Estévez will travel on his knees from LMCC to the Smithsonian’s National Museum of the American Indian, carrying in his hands a piece of casabe, a type of bread prepared from the cassava root, thus transporting a legacy of the Caribbean Taíno culture to be presented as a gift to the institution. The museum is located at the southern end of the Wiechquaekeck Trail, an old Algonquian trade route, in the Alexander Hamilton U.S. Custom House. The Custom House, designed by Cass Gilbert (1959-1934) and opened in 1907, once collected revenues for the Port of New York, then the country’s most prosperous trade center. The journey comes to an end when a Museum staff member signs the passport he carries.

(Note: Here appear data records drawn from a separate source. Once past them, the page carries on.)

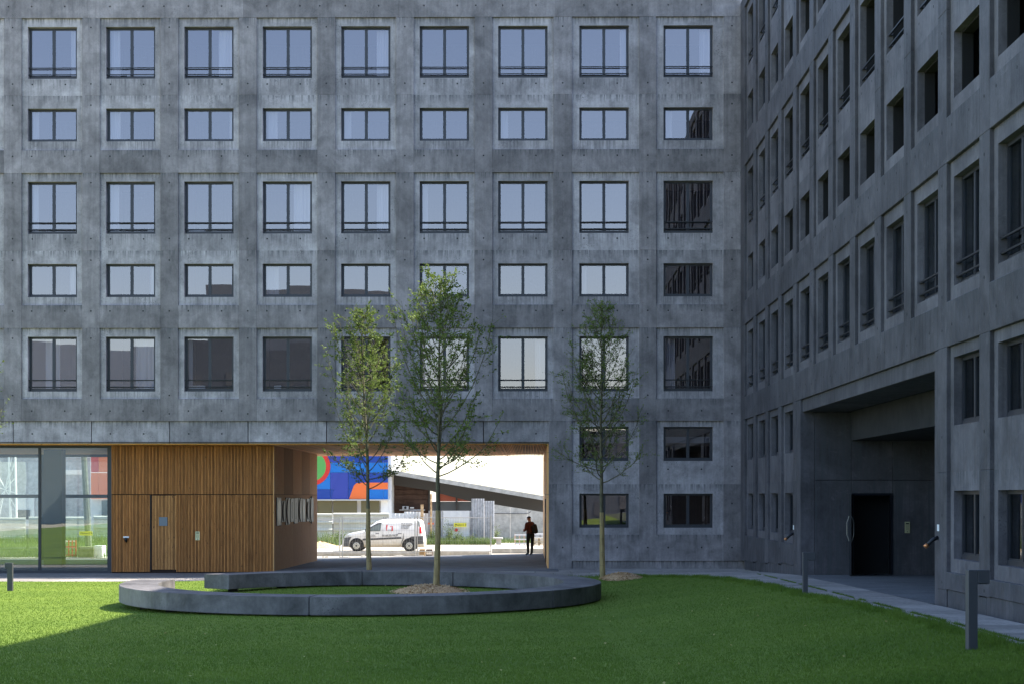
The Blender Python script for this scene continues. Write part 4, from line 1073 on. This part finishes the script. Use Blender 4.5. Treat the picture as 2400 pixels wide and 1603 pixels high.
def shrub(X, d, h, r, n, label, mt='weed'):
    p = P(X, 1163, d); e = empty('shrub', (p.x, p.y, GZ), 0, label, 'shrub', 'shrubs growing against the hoardings'); st = MB(); c = []; dr = []
    for k in range(14):
        a = random.uniform(0, 6.28); q = random.random()**.5*r; tip = Vector((q*math.cos(a), q*.5*math.sin(a), h*random.uniform(.55, 1)*(1-.4*q/r)))
        st.tube([(0, 0, 0), tip*.5 + Vector((0, 0, .1)), tip], [.012, .008, .004], 4)
        for _ in range(n//14):
            s_ = random.uniform(.25, 1.02); cc = tip*s_ + Vector((random.gauss(0, .09), random.gauss(0, .09), random.gauss(0, .09))); c.append(tuple(cc)); dr.append((random.gauss(0, 1), random.gauss(0, 1), random.gauss(.3, .6)))
    st.build('stems', M['bark'], e); leaf_mesh('foliage', c, dr, .09, M[mt], parent=e)
shrub(1052, 107.9, 1.85, .42, 500, 'tall thin shrub before the white sheet left of PARIS')
shrub(1066, 107.5, 1.0, .55, 600, 'bushy shrub under the round red sign', 'leaf')
shrub(1083, 107.3, .75, .32, 300, 'low leafy shrub at the foot of the white sheet')
shrub(1012, 107.6, 1.1, .45, 600, 'shrub against the grey metal sheets, right of the van', 'leaf')
shrub(790, 107.0, 1.15, .7, 800, 'shrub at the cream hoarding left of the van')
shrub(1160, 109.5, 1.5, .35, 400, 'thin shrub at the left end of the concrete wall')
shrub(1106, 108, .9, .2, 160, 'sparse climbing shoots beside the white sheet')
def heap(X, d, rx, ry, h, mt, label, name='sand_heap'):
    p = P(X, 1163, d); e = tag(empty(name, (p.x, p.y, GZ-.03)), label, 'heap', kind='stuff'); vs = []; n = 26
    r_ = random.Random(int(X))
    for j in range(9):
        q = j/8
        for k in range(n): a = 6.2832*k/n; s_ = 1+.13*math.sin(3*a+X)+r_.uniform(-.05, .05); vs.append((rx*q*s_*math.cos(a), ry*q*s_*math.sin(a), h*(1-q)**1.3*(1+r_.uniform(-.12, .12))))
    MB().add(vs, [(j*n+k, j*n+(k+1) % n, (j+1)*n+(k+1) % n, (j+1)*n+k) for j in range(8) for k in range(n)]).build('heap', mt, e, smooth=False)['kind'] = 'stuff'
M['sand'] = speck('orange_sand', (.42, .27, .13), (.60, .43, .25), 4, bump=.8)
heap(752, 100, 1.9, 1.2, .42, M['sand'], 'heap of orange sand left of the van')
rb = MB()
for _ in range(70):
    X = random.choice((random.uniform(748, 975), random.uniform(1155, 1275), random.uniform(925, 945))); q = P(X, 1163, random.uniform(84, 86)); s_ = random.uniform(.015, .06)
    rb.obox((q.x, q.y, GZ + s_*.7), (s_, s_*.3, 0), (-s_*.2, s_, 0), (0, s_*.2, s_*.8))
tag(rb.build('rubble', M['conc_pale'], None), 'small pale stones scattered along the kerb', 'rubble', kind='stuff')
M['polewood'] = speck('weathered_pole', (.10, .11, .08), (.20, .21, .16), 6)
M['moss'] = speck('mossy_concrete', (.12, .13, .05), (.26, .27, .14), 6)
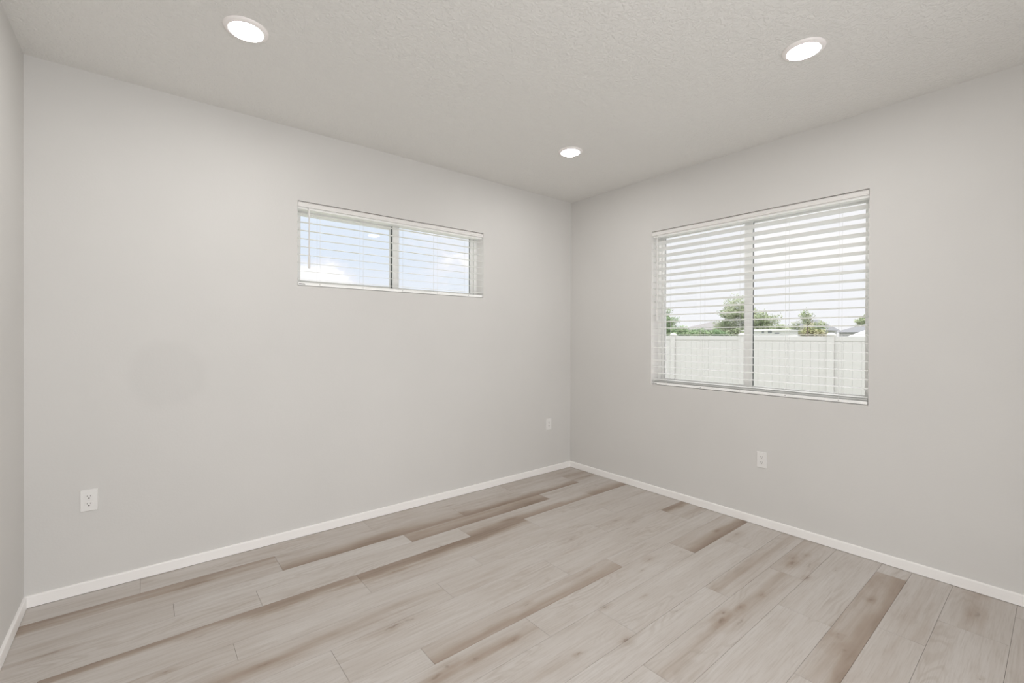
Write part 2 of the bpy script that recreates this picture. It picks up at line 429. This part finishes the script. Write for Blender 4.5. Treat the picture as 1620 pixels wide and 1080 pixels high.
# row: (y far, y near, x of one end joint, {plank index: (tone, far, near, band)})
rows = [
 (0.0, -0.187, -0.946, {0: (.22, 0, 0, .1), -1: (.14, 0, 0, 0), -2: (.10, 0, 0, 0)}),
 (-0.187, -0.407, -1.564, {-2: (.12, .85, 0, 0), -1: (.12, 0, .75, .1), 0: (.10, .0, .95, 0), 1: (.12, .5, 0, .2)}),
 (-0.407, -0.543, -0.816, {0: (.05, 0, 0, 0), -1: (.50, 0, .45, 0), -2: (-.06, 0, 0, 0), -3: (.06, 0, 0, 0)}),
 (-0.543, -0.717, -1.725, {0: (.16, 0, .55, 0), 1: (.14, 0, .8, 0), -1: (-.02, 0, 0, 0), -2: (.0, 0, 0, 0)}),
 (-0.717, -0.943, -1.254, {0: (.02, 0, 0, 0), -1: (.10, .85, 0, 0), -2: (.08, .75, 0, 0)}),
 (-0.943, -1.080, -1.882, {0: (.05, 0, 0, 0), -1: (.04, 0, 0, 0), -2: (.06, .2, 0, 0)}),
 (-1.080, -1.258, -2.197, {0: (.03, 0, 0, 0), 1: (.08, 0, 0, 0), -1: (.10, 0, 0, .32)}),
 (-1.258, -1.488, -1.562, {0: (.04, 0, 0, 0), 1: (.12, .75, 0, 0), -1: (-.02, 0, 0, 0), -2: (.02, 0, 0, 0)}),
 (-1.488, -1.613, -1.255, {0: (.02, 0, 0, 0), -1: (.26, 0, .45, 0), -2: (-.04, 0, 0, 0)}),
 (-1.613, -1.790, -0.762, {0: (.22, 0, .75, 0), -1: (.02, 0, 0, 0), -2: (.12, 0, 0, .3)}),
 (-1.790, -2.022, -1.697, {0: (.0, 0, 0, 0), 1: (.06, 0, 0, 0), -1: (-.02, 0, 0, 0)}),
 (-2.022, -2.157, -1.080, {0: (.16, 0, 0, .2), -1: (-.04, 0, 0, 0)}),
 (-2.157, -2.338, -0.588, {0: (.12, .25, 0, .2), -1: (.10, 0, 0, .25), -2: (.02, 0, 0, 0)}),
 (-2.338, -2.568, -0.945, {0: (.04, 0, 0, 0), -1: (-.06, 0, 0, 0)}),
 (-2.568, -2.703, -0.150, {0: (.04, 0, 0, 0), -1: (.26, 0, .55, .1), -2: (0, 0, 0, 0)}),
 (-2.703, -2.873, -0.779, {0: (.08, 0, 0, .1), -1: (.04, 0, 0, .15)}),
 (-2.873, -3.108, -0.488, {0: (.12, 0, 0, .25), -1: (.06, 0, 0, 0)}),
]
y = -3.108; k = 0
while y > YF - T:
    w = (0.137, 0.178, 0.226)[k % 3]; k += 1
    rows.append((y, y - w, -1.1 + rng.uniform(-.6, .6), {0: (.10, 0, 0, .1)})); y -= w
fb = bmesh.new()
la = fb.loops.layers.float_color.new('plank_a'); lb = fb.loops.layers.float_color.new('plank_b')
gp = 0.0005; bv = 0.0005; dp = 0.0012
for (ya, yb, xj, spec) in rows:
    i0 = math.floor((XL - xj) / PL) - 1
    i = i0
    while xj + i * PL < 0.0:
        xa = max(xj + i * PL, XL - T); xb = min(xj + (i + 1) * PL, 0.05)
        if xb > XL - T:
            tn, fa, ne, bd = spec.get(i, (rng.uniform(-.02, .10), 0, 0, 0))
            seed = rng.random()
            def ring(ins, z): return [(xa + ins, yb + ins, z), (xb - ins, yb + ins, z), (xb - ins, ya - ins, z), (xa + ins, ya - ins, z)]
            top = [fb.verts.new(p) for p in ring(gp + bv, 0)]
            mid = [fb.verts.new(p) for p in ring(gp, -bv)]
            bot = [fb.verts.new(p) for p in ring(gp, -0.004)]
            fs = [fb.faces.new(top)]
            for k in range(4):
                fs.append(fb.faces.new((mid[k], mid[(k + 1) % 4], top[(k + 1) % 4], top[k])))
                fs.append(fb.faces.new((bot[k], bot[(k + 1) % 4], mid[(k + 1) % 4], mid[k])))
            for f in fs:
                for l in f.loops:
                    l[la] = (tn, fa, ne, 1)
                    l[lb] = (seed, (l.vert.co.y - yb) / (ya - yb), bd, 1)
        i += 1
me = bpy.data.meshes.new('floor')
# underlayment slab in the same mesh, second material slot
r = bmesh.ops.create_cube(fb, size=1)
for v in r['verts']:
    v.co = Vector(((XL - T + 0.05) / 2 + v.co.x * (-XL + T + 0.05), (YF - T) / 2 + v.co.y * (-YF + T), -0.0135 + v.co.z * 0.021))
for f in {f for v in r['verts'] for f in v.link_faces}: f.material_index = 1
fb.to_mesh(me); fb.free()
me.materials.append(M_FLOOR); me.materials.append(M_UNDER)
fo = bpy.data.objects.new('floor', me); COL.objects.link(fo); struct(fo)

# baseboards: 12 mm thick with an eased top
BH = 0.0595; BT = 0.012; FG = 0.0025
bprof = [(0, FG), (BT, FG), (BT, BH - 0.005), (BT - 0.0015, BH - 0.0015), (BT - 0.005, BH), (0, BH)]
def baseboard(name, p0, p1, side):
    struct(MB().sweep(bprof, p0, p1, Vector((0, 0, 1)), Vector(side)).build(name, M_TRIM))
baseboard('baseboard_back', (XL, 0, 0), (0, 0, 0), (0, -1, 0))
baseboard('baseboard_right', (0, -BT, 0), (0, YF, 0), (-1, 0, 0))
baseboard('baseboard_left', (XL, -BT, 0), (XL, YF, 0), (1, 0, 0))

# unseen hall added beyond the opening to keep the sun out
m = MB().box(-3.75, -5.75, -0.02, -1.45, -5.6, H).box(-3.75, -5.6, -0.02, -3.60, YF - T, H).box(-1.60, -5.6, -0.02, -1.45, YF - T, H).box(-3.75, -5.75, H, -1.45, YF - T, H + 0.25)
struct(m.build('sun_blocking_hall', M_WALL))
struct(MB().box(-3.60, -5.6, -0.02, -1.60, YF - T, 0).build('added_hall_floor', newmat('added_hall_vinyl', (0.48, 0.44, 0.40), 0.5, 0.3)))
struct(MB().box(T + 0.02, -12, -0.44, 4.2, 8, -0.36).build('bounce_slab', newmat('bounce_concrete', (0.55, 0.54, 0.52), 0.9, 0.1)))  # unseen pale slab added to bounce sunlight up at the large window

# unseen cased opening, added so the fill lamp can shine in
d = empty('added_opening', (-2.6, YF, 0)); struct(d, 'added cased opening for the fill light behind the camera')
for sx in (-1, 1):
    part(MB().box(sx * 0.85, 0.0, 0, sx * 0.91, 0.015, 2.21, 0.003), 'casing', M_TRIM, d)
part(MB().box(-0.85, 0.0, 2.15, 0.85, 0.015, 2.21, 0.003), 'casing', M_TRIM, d)

# ------------------------------------------------------------------ windows
# written in local coordinates: u along the wall, d outwards (depth), z up; fn maps them to the world
def frame_boxes(mb, fn, u0, u1, z0, z1, d0, d1, wl, wr, wb, wt, bev=0.002):
    def bx(a, b, c, e, f, h):
        p = fn(a, b, c); q = fn(e, f, h); mb.box(*p, *q, bev)
    bx(u0, d0, z0, u0 + wl, d1, z1); bx(u1 - wr, d0, z0, u1, d1, z1)
    bx(u0 + wl, d0, z0, u1 - wr, d1, z0 + wb); bx(u0 + wl, d0, z1 - wt, u1 - wr, d1, z1)
    return mb
def bxl(fn, a, b, c, e, f, h, bev=0.0, mb=None):
    mb = mb or MB()
    return mb.box(*fn(a, b, c), *fn(e, f, h), bev)

def make_window(name, fn, u0, u1, z0, z1, inner_right, inner, outer, mid):
    """inner: glass rectangle (u0,u1,z0,z1) of the sliding sash, outer: glass of the fixed half"""
    w = empty(name); struct(w)
    D0 = 0.105
    part(frame_boxes(MB(), fn, u0, u1, z0, z1, D0, T + 0.005, 0.028, 0.028, 0.03, 0.03), 'window_frame', M_VINYL, w)
    # stops of the frame
    part(frame_boxes(MB(), fn, u0 + 0.028, u1 - 0.028, z0 + 0.03, z1 - 0.03, D0 + 0.03, D0 + 0.04, 0.008, 0.008, 0.006, 0.006, 0.001), 'track', M_VINYL, w)
    iu0, iu1, iz0, iz1 = inner; ou0, ou1, oz0, oz1 = outer
    # fixed half (set further out)
    if inner_right:
        fu0, fu1 = u0 + 0.028, ou1 + 0.04
        su0, su1 = mid, u1 - 0.03
    else:
        fu0, fu1 = ou0 - 0.04, u1 - 0.028
        su0, su1 = u0 + 0.03, mid
    fz0, fz1 = z0 + 0.03, z1 - 0.03
    fx = part(frame_boxes(MB(), fn, fu0, fu1, fz0, fz1, D0 + 0.046, D0 + 0.07, ou0 - fu0, fu1 - ou1, oz0 - fz0, fz1 - oz1, 0.002), 'fixed_sash', M_VINYL, w)
    part(bxl(fn, ou0 - 0.004, D0 + 0.056, oz0 - 0.004, ou1 + 0.004, D0 + 0.060, oz1 + 0.004), 'glass_pane', M_GLASS, fx)
    sx_ = part(frame_boxes(MB(), fn, su0, su1, fz0 + 0.002, fz1 - 0.002, D0 + 0.012, D0 + 0.040, iu0 - su0, su1 - iu1, iz0 - fz0 - 0.002, fz1 - 0.002 - iz1, 0.002), 'sliding_sash', M_VINYL, w)
    part(bxl(fn, iu0 - 0.004, D0 + 0.026, iz0 - 0.004, iu1 + 0.004, D0 + 0.030, iz1 + 0.004), 'glass_pane', M_GLASS, sx_)
    gk = MB()
    # dark glazing gasket on the jamb side of the sliding sash and pile strip on its meeting stile
    if inner_right:
        bxl(fn, iu1 - 0.0015, D0 + 0.0205, iz0, iu1 + 0.003, D0 + 0.0255, iz1, 0, gk)
        tag(part(gk, 'glazing_gasket', M_GASK, sx_), 'dark grey gasket')
        gk = MB(); bxl(fn, mid - 0.003, D0 + 0.030, iz0 - 0.004, mid + 0.0003, D0 + 0.0385, iz1, 0, gk)
    else:
        bxl(fn, iu0 - 0.003, D0 + 0.0135, iz0, iu0 + 0.001, D0 + 0.0255, iz1, 0, gk)
        tag(part(gk, 'glazing_gasket', M_GASK, sx_), 'dark grey gasket')
        gk = MB(); bxl(fn, mid - 0.0005, D0 + 0.02, iz0 - 0.004, mid + 0.0045, D0 + 0.045, iz1, 0, gk)
    tag(part(gk, 'weather_strip', M_GASK, sx_), 'dark pile strip')
    return w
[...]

LMCC and Franklin Furnace are proud to partner on interdisciplinary artist Estévez’s two-year performance series For Art’s Sake. Several arduous and pious pilgrimages enacted by Estévez were conceived as a part of the LMCC’s Workspace Residency Program and the Franklin Furnace Fund for Performance Art.

This series of pilgrimages reverses the relationship between art and religion, modeling his piece after the Catholic El Camino de Compostela in Spain, where devotees travel to the tomb of St James. In this project, religion becomes a tool in the service of art as the artist endures separate journeys that begin in Lower Manhattan and conclude at seven museums.